Dans ce contexte, il importe que le recours à l’option de compensation soit respectueux du droit des associés et des tiers à une information comptable donnant une image fidèle du patrimoine, de la situation financière ainsi que des résultats de l’entreprise. Les organes d’administration ou de gestion des entreprises concernées doivent s’assurer en particulier du respect du principe de permanence des méthodes et engagent leur responsabilité en cas d’utilisation abusive.

Avertissement

Les « questions / réponses » publiées par la Commission des normes comptables (CNC) :

  • sont de nature générale et ne visent pas la situation particulière d’une personne physique ou morale ;
  • visent à contribuer au développement d’une doctrine comptable en application de l’article 73, point b) de la loi modifiée du 19 décembre 2002 concernant le registre de commerce et des sociétés ainsi que la comptabilité et les comptes annuels des entreprises ;
  • ne représentent que l’avis du GIE CNC sur un certain nombre de questions à caractère doctrinal et interprétatif.

Les organes d’administration ou de gestion des entreprises demeurent responsables conformément au droit commun de toute décision prise sur base du présent document.


1 Art. 33 LRCS “Toute compensation entre des postes d’actif et de passif, ou entre des postes de charges et de produits, est interdite sans préjudice des cas où un droit de compenser existe en vertu de la loi. Dans les cas où il a été procédé à des compensations entre des postes d’actif et de passif ou entre des postes de charges et de produits, les montants compensés sont indiqués comme des montants bruts dans l’annexe ».

2 Cf. : Document parlementaire 2657-0 (1982-1983), commentaire des articles, art. 211 : « (…) En vertu de ce principe, est interdite la compensation entre dettes et créances. Cette règle de comptabilité ne vise évidemment pas la compensation légale, règle de droit civil. (…) Quelques exceptions subsistent ; la directive elle-même a prévu des cas, en nombre limité, où la compensation est permise, à condition d’ailleurs, qu’elle soit clairement indiquée ».

3 Cf. : Annexe I du Règlement grand-ducal du 18 décembre 2015 déterminant la forme et le contenu des schémas de présentation du bilan et du compte de profits et pertes et portant exécution des articles 34, 35, 46 et 47 de la loi modifiée du 19 décembre 2002 concernant le registre de commerce et des sociétés ainsi que la comptabilité et les comptes annuels des entreprises.

4 Cf.: Annexe III “Modèle horizontal de bilan prévu à l’article 10” et annexe IV “Modèle vertical de bilan prévu à l’article 10 » de la directive 2013/34/UE.

5 Cf.: Article 9 et article 10 de la 4ème directive 78/660/CEE.

6 Cf.
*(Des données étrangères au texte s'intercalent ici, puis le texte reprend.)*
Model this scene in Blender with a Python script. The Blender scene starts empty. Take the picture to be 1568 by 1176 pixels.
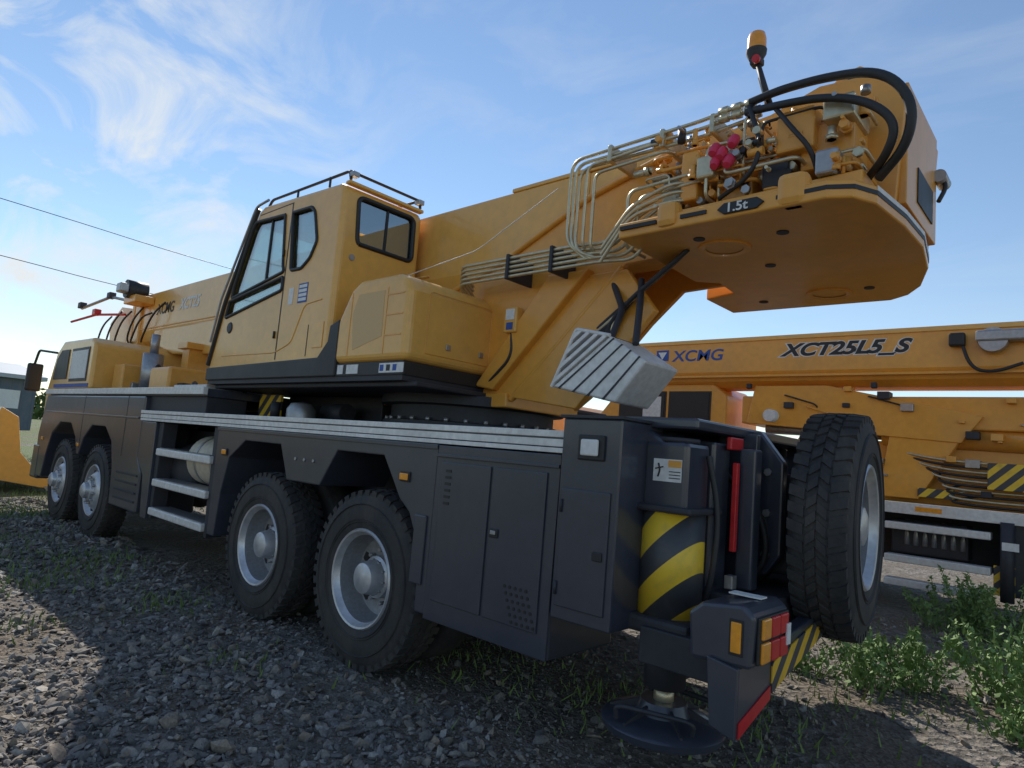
import bpy, bmesh, math, random
import numpy as np
from mathutils import Vector, Matrix
random.seed(7); rng=np.random.default_rng(7)
sc=bpy.context.scene
sc.view_settings.view_transform='Standard'; sc.view_settings.look='None'; sc.view_settings.exposure=0

# ------------------------------------------------------------------ materials
def new_mat(name):
    m=bpy.data.materials.new(name); m.use_nodes=True
    return m, m.node_tree, m.node_tree.nodes['Principled BSDF']
def paint(name,col,rough=.4,metal=0.,coat=0.,dust=.25,dcol=(.30,.24,.17),bump=.0,scale=3.,var=.12):
    m,nt,b=new_mat(name); N=nt.nodes; L=nt.links
    tc=N.new('ShaderNodeTexCoord'); mp=N.new('ShaderNodeMapping'); mp.inputs['Scale'].default_value=(1,1,.4); L.new(tc.outputs['Object'],mp.inputs['Vector'])
    n1=N.new('ShaderNodeTexNoise'); n1.inputs['Scale'].default_value=scale; n1.inputs['Detail'].default_value=8; n1.inputs['Roughness'].default_value=.68
    L.new(mp.outputs[0],n1.inputs['Vector'])
    r=N.new('ShaderNodeMapRange'); r.inputs[1].default_value=.42; r.inputs[2].default_value=.75; r.inputs[3].default_value=0; r.inputs[4].default_value=dust
    L.new(n1.outputs['Fac'],r.inputs[0])
    n2=N.new('ShaderNodeTexNoise'); n2.inputs['Scale'].default_value=scale*9; n2.inputs['Detail'].default_value=4
    L.new(tc.outputs['Object'],n2.inputs['Vector'])
    r2=N.new('ShaderNodeMapRange'); r2.inputs[1].default_value=.3; r2.inputs[2].default_value=.7; r2.inputs[3].default_value=1-var; r2.inputs[4].default_value=1+var
    L.new(n2.outputs['Fac'],r2.inputs[0])
    mu=N.new('ShaderNodeMix'); mu.data_type='RGBA'; mu.blend_type='MULTIPLY'; mu.inputs[0].default_value=1
    mu.inputs[6].default_value=(*col,1); L.new(r2.outputs[0],mu.inputs[7])
    mx=N.new('ShaderNodeMix'); mx.data_type='RGBA'
    L.new(r.outputs[0],mx.inputs[0]); L.new(mu.outputs[2],mx.inputs[6]); mx.inputs[7].default_value=(*dcol,1)
    L.new(mx.outputs[2],b.inputs['Base Color'])
    r3=N.new('ShaderNodeMapRange'); r3.inputs[3].default_value=rough-.08; r3.inputs[4].default_value=rough+.2
    L.new(n1.outputs['Fac'],r3.inputs[0]); L.new(r3.outputs[0],b.inputs['Roughness'])
    b.inputs['Metallic'].default_value=metal; b.inputs['Coat Weight'].default_value=coat; b.inputs['Coat Roughness'].default_value=.12
    if bump:
        bp=N.new('ShaderNodeBump'); bp.inputs['Strength'].default_value=bump; bp.inputs['Distance'].default_value=.01
        L.new(n2.outputs['Fac'],bp.inputs['Height']); L.new(bp.outputs[0],b.inputs['Normal'])
    return m
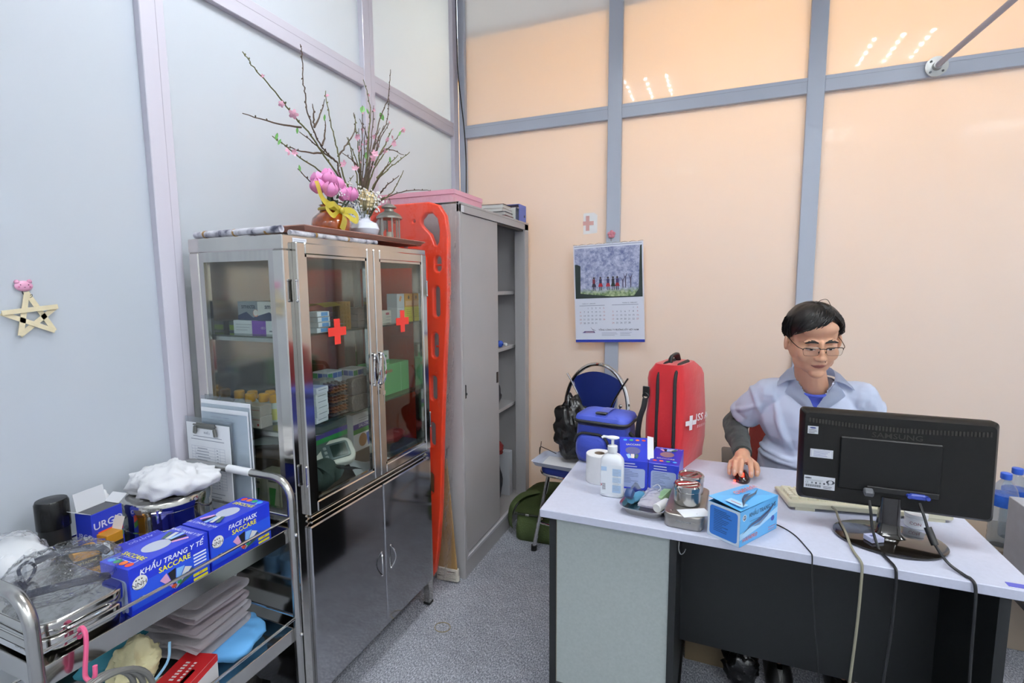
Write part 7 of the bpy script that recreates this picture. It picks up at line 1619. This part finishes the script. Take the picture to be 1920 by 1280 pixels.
def coat_pt(x, z, off):
    h = cb.ray_cast(V((x, -.6, z)), V((0, 1, 0)))
    if h[0] and h[0].y < .05: return h[0]+V((0, -off, 0))
    h = cb.find_nearest(V((x, -.08, z))); return h[0]+V((0, -off, 0))
def lapel(name, L_, R_, off, n=10, curl=0.):
    q = B(); L_, R_ = [V((*p, 0)) for p in L_], [V((*p, 0)) for p in R_]
    def at(P, t): k = min(int(t*(len(P)-1)), len(P)-2); f = t*(len(P)-1)-k; return P[k].lerp(P[k+1], f)
    def fn(u, v): p = at(L_, v).lerp(at(R_, v), u); return coat_pt(p.x, p.y, off+curl*math.sin(math.pi*u))
    q.grid(fn, 8, n); bmesh.ops.solidify(q.bm, geom=q.bm.faces[:], thickness=.0022); return q.out(name, COAT, coat, angle=60)
cxx = -.003
for s_ in (-1, 1):
    lapel('lapel', [(cxx+s_*.060, 1.088), (cxx+s_*.030, 1.040), (cxx-s_*.001, .980)], [(cxx+s_*.084, 1.072), (cxx+s_*.100, 1.036), (cxx+s_*.006, .966)], .005, curl=.007)
    q = B()
    A = [(s_*.003, .040, 1.128), (s_*.045, .025, 1.128), (s_*.066, -.02, 1.124), (s_*.068, -.062, 1.108), (s_*.062, -.088, 1.088)]
    Bq = [(s_*.003, .078, 1.088), (s_*.070, .058, 1.086), (s_*.108, -.005, 1.080), (s_*.122, -.062, 1.072), (s_*.128, -.100, 1.058)]
    SA, SB = spline(A, 5), spline(Bq, 5); q.loft([[a+V((cxx, 0, 0)), a.lerp(c, .5)+V((cxx, 0, .008)), c+V((cxx, 0, 0))] for a, c in zip(SA, SB)], closed=False, caps=False)
    bmesh.ops.solidify(q.bm, geom=q.bm.faces[:], thickness=.0025); q.out('collar', COAT, coat, angle=60)
for z in (.945, .86, .775): q = B(); p = coat_pt(cxx+.004, z, .004); q.ell(p, (.006, .002, .006), nu=12, nv=6); q.out('button', mat('button_white', '#d5d8e4', .3), coat)
# office chair
t = thing('office_chair', 'black office chair with red mesh back behind the man', 'chair', (.355, 2.40, 0))
b = B(); b.loft([[V((x, y-.03, z)) for x, y in rrect(.48*k, .46*k, .08, 5)] for k, z in ((.95, .375), (1, .39), (1, .41), (.9, .420))]); b.out('seat', mat('seat_black', '#17181a', .7), t, angle=60)
RM_ = mat('red_mesh', '#a3463e', .7, bump=.6, bscale=300)
b = B(); b.grid(lambda u, v: V(((u-.5)*(.40-.04*v), .225+.05*v-.03*math.cos((u-.5)*3), .50+.42*v)), 12, 12); bmesh.ops.solidify(b.bm, geom=b.bm.faces[:], thickness=.012); b.out('mesh_back', RM_, t)
b = B(); b.tube([V((x*(1.03-.1*(z/.42)), .245+.05*(z/.42+.5), .71+z)) for x, z in rrect(.41, .44, .05, 5)], .012, 8, closed=True); b.out('back_frame', BLACKPL, t)
ARM = mat('arm_grey', '#55514e', .5)
for s_ in (-1, 1):
    q = B(); q.tube(spline([(s_*.24, .14, .42), (s_*.272, .12, .54), (s_*.282, .08, .62), (s_*.284, -.02, .665), (s_*.284, -.14, .660)], 6), .018, 10); q.out('arm_support', ARM, t)
    B().box((s_*.284, -.03, .685), (.058, .24, .024), bev=.010, seg=2).out('armrest', ARM, t)
B().cyl((0, 0, .10), (0, 0, .375), .028, n=16).out('gas_column', BLACKPL, t)
for k in range(5):
    a = R(90+72*k); l = B().tube([(0, 0, .11), (.27*math.cos(a), .27*math.sin(a), .075)], [.026, .016], 10).out('base_arm', BLACKPL, t)
    B().cyl((.27*math.cos(a)-.014*math.sin(a), .27*math.sin(a)+.014*math.cos(a), .028), (.27*math.cos(a)+.014*math.sin(a), .27*math.sin(a)-.014*math.cos(a), .028), .028, n=14).out('caster', BLACKR, l)
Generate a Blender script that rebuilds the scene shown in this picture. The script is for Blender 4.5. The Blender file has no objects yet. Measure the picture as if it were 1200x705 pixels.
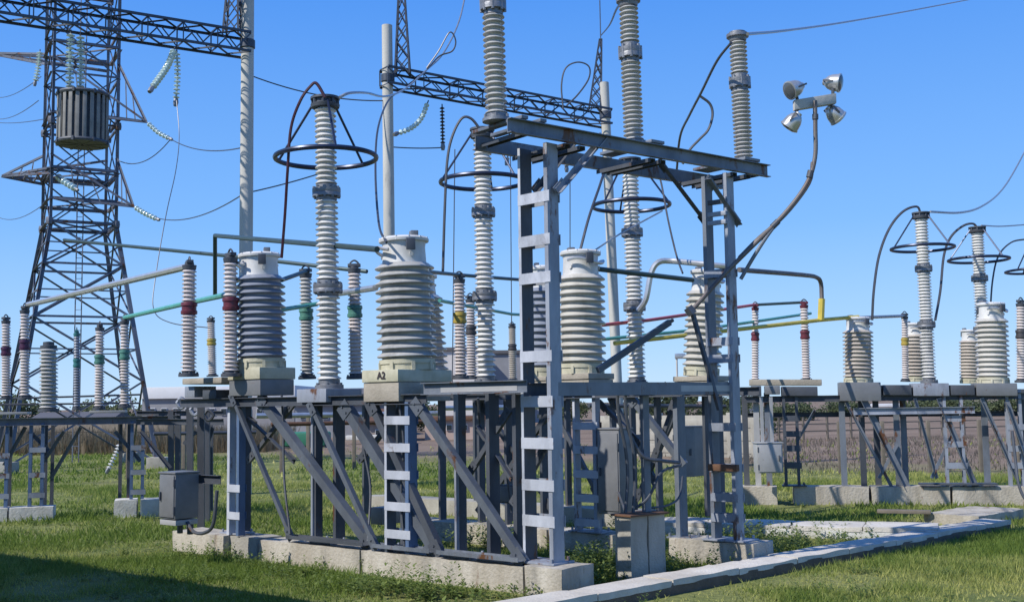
import bpy, bmesh, math, random
import numpy as np
from mathutils import Vector, Matrix, noise as mnoise
random.seed(7); RNG = np.random.default_rng(7)
sc = bpy.context.scene
COL = sc.collection
R = math.radians
PI = math.pi

# ---------------------------------------------------------------- camera
EYE = 2.2; FPX = 1350.0; W, H = 1200.0, 705.0
PITCH = math.atan(119.5/FPX); ROLL = -0.014
cam_d = bpy.data.cameras.new('camera'); cam = bpy.data.objects.new('camera', cam_d); COL.objects.link(cam)
cam_d.sensor_width = 36; cam_d.lens = 36*FPX/W; cam_d.clip_end = 5000; cam_d.clip_start = .1
CR = Matrix.Rotation(R(90)+PITCH, 4, 'X') @ Matrix.Rotation(ROLL, 4, 'Z')
cam.matrix_world = Matrix.Translation((0,0,EYE)) @ CR
sc.camera = cam
C3 = CR.to_3x3(); CI = C3.transposed(); O = Vector((0,0,EYE))

def ray(px, py):
    return C3 @ Vector(((px-W/2)/FPX, (H/2-py)/FPX, -1))
def P(px, py, y):                       # survey point: the spot at distance y along a sight line
    d = ray(px, py); return O + d*(y/d.y)
def G(px, py, z=0.0):                   # the spot at height z along a sight line
    d = ray(px, py); return O + d*((z-EYE)/d.z)
def PL(l0, dr, px, py):                 # where a sight line meets the upright plane through l0 along dr
    n = Vector((-dr.y, dr.x, 0)); d = ray(px, py)
    return O + d*((l0-O).dot(n)/d.dot(n))
def V(px, z, y):                        # point at height z, distance y, on a sight column
    py = 470
    for _ in range(4):
        p = P(px, py, y); py += (p.z-z)*FPX/y
    return P(px, py, y)

# ---------------------------------------------------------------- mesh builder
def v3(*a): return Vector(a)
Z = v3(0,0,1); X = v3(1,0,0); Y = v3(0,1,0)
class MB:
    def __init__(s): s.v=[]; s.f=[]
    def add(s, vs, fs):
        b=len(s.v); s.v += [tuple(q) for q in vs]; s.f += [tuple(i+b for i in f) for f in fs]; return s
    def box(s, c, hx, hy, hz):          # centre and three half-axis vectors
        c=Vector(c); vs=[c+hx*i+hy*j+hz*k for k in (-1,1) for j in (-1,1) for i in (-1,1)]
        fs=[(0,2,3,1),(4,5,7,6),(0,1,5,4),(2,6,7,3),(0,4,6,2),(1,3,7,5)]
        if hx.cross(hy).dot(hz) < 0: fs=[f[::-1] for f in fs]
        return s.add(vs,fs)
    def cbox(s, c, hx, hy, hz, b=.012): # box with chamfered edges
        bm=bmesh.new(); c=Vector(c)
        lx,ly,lz=hx.length,hy.length,hz.length
        bmesh.ops.create_cube(bm,size=2)
        for q in bm.verts: q.co=Vector((q.co.x*lx,q.co.y*ly,q.co.z*lz))
        bmesh.ops.bevel(bm,geom=bm.edges[:],offset=b,segments=2,affect='EDGES',profile=.6)
        ax,ay,az=hx.normalized(),hy.normalized(),hz.normalized()
        bm.verts.index_update()
        vs=[c+ax*q.co.x+ay*q.co.y+az*q.co.z for q in bm.verts]
        fs=[tuple(w.index for w in f.verts) for f in bm.faces]
        if ax.cross(ay).dot(az)<0: fs=[f[::-1] for f in fs]
        bm.free(); return s.add(vs,fs)
    def rbox(s, c, hx, hy, hz, amp=.012, cell=.11):   # cast block with worn faces and chipped edges
        bm=bmesh.new(); amp*=.65; c=Vector(c); L=(hx.length,hy.length,hz.length); ax=(hx.normalized(),hy.normalized(),hz.normalized())
        n=[max(1,min(40,int(2*l/cell))) for l in L]; vid={}
        def vt(i,j,k):
            if (i,j,k) not in vid: vid[(i,j,k)]=bm.verts.new((L[0]*(2*i/n[0]-1),L[1]*(2*j/n[1]-1),L[2]*(2*k/n[2]-1)))
            return vid[(i,j,k)]
        for (a,b,d) in ((0,1,2),(1,2,0),(2,0,1)):
            for side in (0,n[d]):
                for i in range(n[a]):
                    for j in range(n[b]):
                        q=[]
                        for di,dj in ((0,0),(1,0),(1,1),(0,1)):
                            t=[0,0,0]; t[a]=i+di; t[b]=j+dj; t[d]=side; q.append(vt(*t))
                        bm.faces.new(q if side else q[::-1])
        for (i,j,k),q in vid.items():
            w=c+ax[0]*q.co.x+ax[1]*q.co.y+ax[2]*q.co.z
            e=sum(1 for v_,m_ in ((i,n[0]),(j,n[1]),(k,n[2])) if v_ in (0,m_))
            nz=mnoise.noise_vector(w*4.3)*amp
            if e>=2:
                ch=max(0,mnoise.noise(w*3.1+Vector((7,3,1))))*amp*4.5+amp*.5
                dv=Vector((-math.copysign(1,q.co.x) if i in(0,n[0]) else 0,-math.copysign(1,q.co.y) if j in(0,n[1]) else 0,-math.copysign(1,q.co.z) if k in(0,n[2]) else 0)); q.co+=dv*ch*.7
            q.co+=nz
        bm.verts.index_update(); vs=[c+ax[0]*q.co.x+ax[1]*q.co.y+ax[2]*q.co.z for q in bm.verts]; fs=[tuple(w.index for w in f.verts) for f in bm.faces]
        if ax[0].cross(ax[1]).dot(ax[2])<0: fs=[f[::-1] for f in fs]
        bm.free(); return s.add(vs,fs)
    def axes(s, p, q, side):
        z=(q-p).normalized(); x=(side-z*side.dot(z))
        if x.length<1e-4: x=z.orthogonal()
        x.normalize(); return x, z.cross(x), z
    def bar(s, p, q, w, d, side=X):     # plain bar, width w along side, depth d
        p=Vector(p);q=Vector(q); x,y,z=s.axes(p,q,side)
        return s.box((p+q)/2, x*w/2, y*d/2, z*((q-p).length/2))
    def angle(s, p, q, w=.08, t=.008, side=X, sy=1):   # L section
        p=Vector(p);q=Vector(q); x,y,z=s.axes(p,q,side); y=y*sy; L=z*((q-p).length/2); c=(p+q)/2
        s.box(c+y*t/2, x*w/2, y*t/2, L)
        return s.box(c-x*(w/2-t/2)+y*(t+(w-t)/2), x*t/2, y*((w-t)/2), L)
    def channel(s, p, q, w=.14, d=.06, t=.009, side=X, sy=1):   # U section: web w along side, flanges d
        p=Vector(p);q=Vector(q); x,y,z=s.axes(p,q,side); y=y*sy; L=z*((q-p).length/2); c=(p+q)/2
        s.box(c+y*t/2, x*w/2, y*t/2, L)
        for k in (-1,1): s.box(c+x*k*(w/2-t/2)+y*(t+(d-t)/2), x*t/2, y*((d-t)/2), L)
        return s
    def tube(s, pts, r, n=8, caps=True):
        pts=[Vector(p) for p in pts]; b=len(s.v); m=len(pts)
        t=(pts[1]-pts[0]).normalized(); u=t.orthogonal().normalized()
        for i,p in enumerate(pts):
            t2=(pts[min(i+1,m-1)]-pts[max(i-1,0)]).normalized()
            u=(u-t2*u.dot(t2)).normalized(); w=t2.cross(u)
            rr=r[i] if isinstance(r,(list,tuple)) else r
            for k in range(n):
                a=2*PI*k/n; s.v.append(tuple(p+(u*math.cos(a)+w*math.sin(a))*rr))
        for i in range(m-1):
            for k in range(n):
                k2=(k+1)%n; s.f.append((b+i*n+k,b+i*n+k2,b+(i+1)*n+k2,b+(i+1)*n+k))
        if caps:
            s.f.append(tuple(b+k for k in range(n))[::-1]); s.f.append(tuple(b+(m-1)*n+k for k in range(n)))
        return s
    def lathe(s, prof, n=20, c=(0,0,0), ax=None, closed=False):
        c=Vector(c); z=(ax or Z).normalized(); x=z.orthogonal().normalized(); y=z.cross(x); b=len(s.v); m=len(prof)
        for r_,h in prof:
            for k in range(n):
                a=2*PI*k/n; s.v.append(tuple(c+z*h+(x*math.cos(a)+y*math.sin(a))*max(r_,1e-4)))
        for i in range(m if closed else m-1):
            j=(i+1)%m
            for k in range(n):
                k2=(k+1)%n; s.f.append((b+i*n+k,b+i*n+k2,b+j*n+k2,b+j*n+k))
        if not closed:
            s.f.append(tuple(b+k for k in range(n))[::-1]); s.f.append(tuple(b+(m-1)*n+k for k in range(n)))
        return s
    def ring(s, c, R_, r, n=48, m=8):
        return s.lathe([(R_+r*math.cos(2*PI*k/m), r*math.sin(2*PI*k/m)) for k in range(m)], n, c, closed=True)
    def build(s, name, mat, parent=None, ang=35):
        me=bpy.data.meshes.new(name); off=Vector((0,0,0))
        if parent is not None:
            q=parent
            while q is not None: off=off+q.location; q=q.parent
        me.from_pydata([tuple(Vector(p)-off) for p in s.v],[],s.f); me.update()
        me.polygons.foreach_set('use_smooth',[True]*len(me.polygons))
        me.set_sharp_from_angle(angle=R(ang))
        me.materials.append(mat); o=bpy.data.objects.new(name,me); COL.objects.link(o)
        if parent is not None: o.parent=parent
        return o
    def one(s, name, mat, label, cat, group=None, kind=None):   # a thing that is one mesh, origin at its base
        c=Vector(tuple(sum(q[i] for q in s.v)/len(s.v) for i in range(3))); c.z=min(q[2] for q in s.v)
        s.v=[tuple(Vector(q)-c) for q in s.v]
        o=s.build(name,mat); o.location=c; return tag(o,label,cat,group,kind)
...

Document parlementaire 2657-0 (1982-1983), commentaire des articles:
– Art. 211 : « (…) Quelques exceptions subsistent ; la directive elle-même a prévu des cas, en nombre limité, où la compensation est permise, à condition d’ailleurs, qu’elle soit clairement indiquée. Ainsi, des acomptes reçus sur commandes apparaissant normalement au passif peuvent être déduits des stocks à l’actif, si la déduction est faite de façon distincte ».
– Art. 213 : « (…) C. Dettes. (…) Ainsi qu’il résulte de son libellé, le poste ‘Acomptes reçus sur commandes’ pourrait aussi être déduit d’une manière visible à l’actif du poste ‘Stocks’ ».

7 En application de l’article 51 (1) e) LRCS, « les éléments des postes de l’actif et du passif doivent être évalués séparément ».

8 L’article 65 (1) 1° LRCS dispose que l’annexe doit comporter des informations sur « les méthodes comptables et les modes d’évaluation ».

9 L’article 33, 2ème phrase LRCS dispose que « [d]ans les cas où il a été procédé à des compensations entre des postes d’actif et de passif ou entre des postes de charges et de produits, les montants compensés sont indiqués comme des montants bruts dans l’annexe ».

10 Dans l’hypothèse où le montant des acomptes reçus excède le montant des travaux et commandes en cours.